Namun, boleh jadi masalah terbesarnya adalah sumber daya migas dan aset strategis lain Suriah tidak sebesar Libya. Produksi minyak Suriah, misalnya, turun terus mulai dari 400 ribu barel/hari pada 2005, dan akan menjadi importir bersih pada tahun ini. Pertanyaannya, apakah aset strategis Suriah mampu menutupi biaya perang dan rekonstruksi pascaperang. Dan, seberapa banyak tambang migas yang dapat dibagi kepada pemenang perang?

Jalan Tengah

Tampaknya, opsi ketiga sebagai jalan tengah yang menggabungkan pendekatan diplomasi politik dan kekuatan militer dapat dilirik. Melalui PBB, Indonesia dapat mengusulkan pengiriman tentara di bawah payung PBB untuk menciptakan stabilitas keamanan (peace making forces) sekaligus mencegah pertempuran dan pembantaian sipil. Konsekuensinya, Assad harus bersedia lengser sehingga dengan pengawasan negara-negara Muslim dan anggota PBB lainnya, dapat digelar pemilu yang luber dan jurdil.

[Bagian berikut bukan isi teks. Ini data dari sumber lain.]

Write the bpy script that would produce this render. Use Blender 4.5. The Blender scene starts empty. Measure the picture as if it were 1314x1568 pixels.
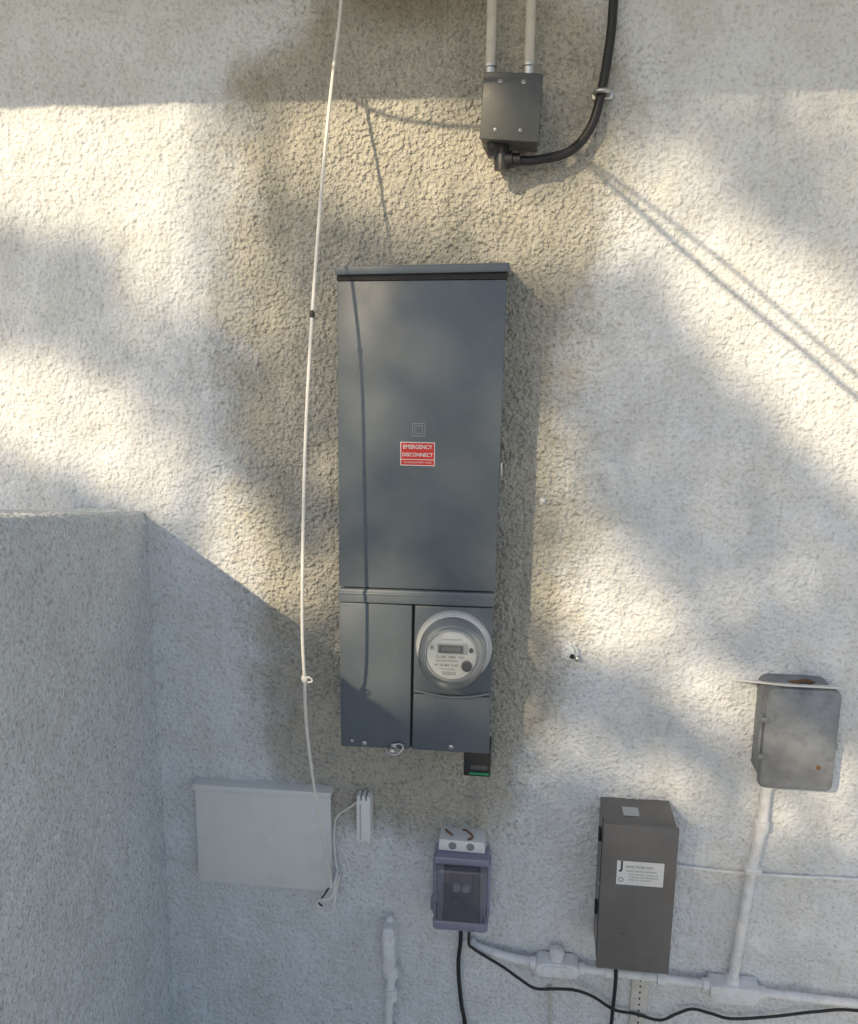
import bpy, bmesh, math, random
import numpy as np
from mathutils import Vector, Matrix, Euler
random.seed(7); rng=np.random.default_rng(11)
S=bpy.context.scene
S.view_settings.view_transform='Standard'; S.view_settings.look='None'
S.view_settings.exposure=0
COL=S.collection

# ---------------------------------------------------------------- materials
def newmat(name):
    m=bpy.data.materials.new(name); m.use_nodes=True
    nt=m.node_tree; b=nt.nodes['Principled BSDF']
    return m,nt,b
def N(nt,t,**kw):
    n=nt.nodes.new(t)
    for k,v in kw.items():
        if k in n.inputs: n.inputs[k].default_value=v
        else: setattr(n,k,v)
    return n
def paint(name,col,rough=.5,metal=0,var=.12,nscale=14,bump=.0006,bscale=160,dirt=None,dirtamt=.0,coat=0):
    m,nt,b=newmat(name)
    tc=N(nt,'ShaderNodeNewGeometry')
    n=N(nt,'ShaderNodeTexNoise',Scale=nscale,Detail=4.0,Roughness=.65)
    nt.links.new(tc.outputs['Position'],n.inputs['Vector'])
    r=N(nt,'ShaderNodeMapRange'); r.inputs[1].default_value=.3; r.inputs[2].default_value=.7
    r.inputs[3].default_value=1-var; r.inputs[4].default_value=1+var
    nt.links.new(n.outputs['Fac'],r.inputs[0])
    mx=N(nt,'ShaderNodeVectorMath',operation='SCALE'); mx.inputs[0].default_value=col
    nt.links.new(r.outputs[0],mx.inputs['Scale'])
    out=mx.outputs[0]
    if dirt:
        n2=N(nt,'ShaderNodeTexNoise',Scale=nscale*2.7,Detail=6.0,Roughness=.7)
        nt.links.new(tc.outputs['Position'],n2.inputs['Vector'])
        r2=N(nt,'ShaderNodeMapRange'); r2.inputs[1].default_value=.5; r2.inputs[2].default_value=.72; r2.inputs[4].default_value=dirtamt
        nt.links.new(n2.outputs['Fac'],r2.inputs[0])
        m2=N(nt,'ShaderNodeMix',data_type='RGBA')
        nt.links.new(r2.outputs[0],m2.inputs[0]); nt.links.new(out,m2.inputs[6]); m2.inputs[7].default_value=(*dirt,1)
        out=m2.outputs[2]
    nt.links.new(out,b.inputs['Base Color'])
    r4=N(nt,'ShaderNodeMapRange'); r4.inputs[1].default_value=.3; r4.inputs[2].default_value=.7
    r4.inputs[3].default_value=max(rough-.08,.05); r4.inputs[4].default_value=min(rough+.10,1)
    nt.links.new(n.outputs['Fac'],r4.inputs[0]); nt.links.new(r4.outputs[0],b.inputs['Roughness'])
    b.inputs['Metallic'].default_value=metal
    b.inputs['Coat Weight'].default_value=coat
    if bump:
        n3=N(nt,'ShaderNodeTexNoise',Scale=bscale,Detail=2.0)
        nt.links.new(tc.outputs['Position'],n3.inputs['Vector'])
        bp=N(nt,'ShaderNodeBump',Strength=.5,Distance=bump)
        nt.links.new(n3.outputs['Fac'],bp.inputs['Height']); nt.links.new(bp.outputs[0],b.inputs['Normal'])
    return m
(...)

Pemerintahan transisi dan penyelenggara pemilu dapat dipilih dari kalangan ulama dan kekuatan politik signifikan. Bila Barat konsisten dengan demokrasinya, kaum mayoritas akan memerintah dan itu lebih menjamin stabilitas politik. Jika Assad menolak, itu berarti dia melawan nasihat ibunya yang tidak ingin nasib anaknya seperti diktator Arab lainnya.
Jika opsi ketiga nantinya diterima, peran Kontingen Garuda perlu dikedepankan. 
Soalnya, mayoritas masyarakat Indonesia dan Suriah sama-sama Sunni, tetapi tidak akan mendapat resistensi dari kaum Syiah di sana karena saudara-saudara Syiah di Indonesia pun dibiarkan memeluk ajarannya. Prospek itu sejalan dengan penilaian Komandan Sekolah Pascasarjana Manajemen Pertahanan Universitas Pertahanan Indonesia, Marsma Usra Harahap (2012) bahwa misi Garuda lebih berhasil daripada militer negara Eropa, dan diterima masyarakat setempat, seperti di Bosnia, Serbia, dan Lebanon.

Kini, setiap detik semakin berharga. Selayaknya pemerintah menimbang diplomasi dengan cara lain untuk menyelamatkan umat manusia dan ribuan WNI di Suriah sesegera mungkin pada kesempatan pertama.